Victor: No proof for 'Wellbeing' strategy

Published: Sunday, 02 December 2018

IT WAS in September of last year that Cart launched its 'Waterways and Wellbeing' strategy backed by 123 pages of 'facts'.

But alas it has shot itself cleanly in the foot by the statement:

'The Trust acknowledges that it would be inadvisable to use these results to conclude that towpath use, boating or volunteering associated with our waterways improves personal wellbeing'.

So can anyone show me the sense in churning out pages and pages of bumf to promote it's 'Wellbeing' strategy then admitting there is no proof of it after all.

So it is promoting itself on a strategy of which it admits it has no proof.  How crazy is that?

And another

I have to admit that I find the never ending edicts from Cart certainly entertaining, especially as it now foretells the state of its waterways by 2025. It will have us believe, and here I must again quote:

No more than 10 unplanned closures lasting 48+ hours per year.

Anyone out there believe that?
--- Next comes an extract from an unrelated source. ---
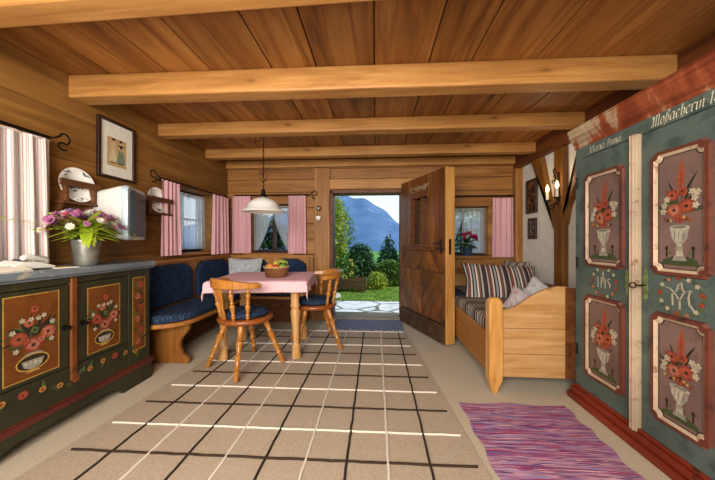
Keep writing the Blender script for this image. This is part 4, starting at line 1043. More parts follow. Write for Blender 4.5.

Not when it managed 11 stoppages in a week!  (Eleven waterways closed).

Last ditch attempt by EU to stop red diesel

So the Court of Justice of the European Union has ruled against HMRC over red diesel for the use in boats.

This has been going on ever since this country carried on against the EU by allowing the use of red diesel at a lower tax rate for leisure use in boats, but in a case that was launched last year, the EU argued that the UK should not allow red diesel to be used in this way but boaters should pay the full price as road diesel.

The EU court has ruled that the 'United Kingdom of Great Britain and Northern Ireland has failed to fulfil its obligations under Council Directive 95/60/EC of 27 November 1995 on fiscal marking of gas oils and kerosene (OJ 1995 L 291, p. 46)'.

This means that as the UK remains subject to the Fuel Marker Directive, it must bring its practices into line with this ruling.

No date has been fixed when the UK will adjust its practices, for of course there is still the matter of Brexit, when hopefully boaters will be out of the hands of the EU and its rulings for ever.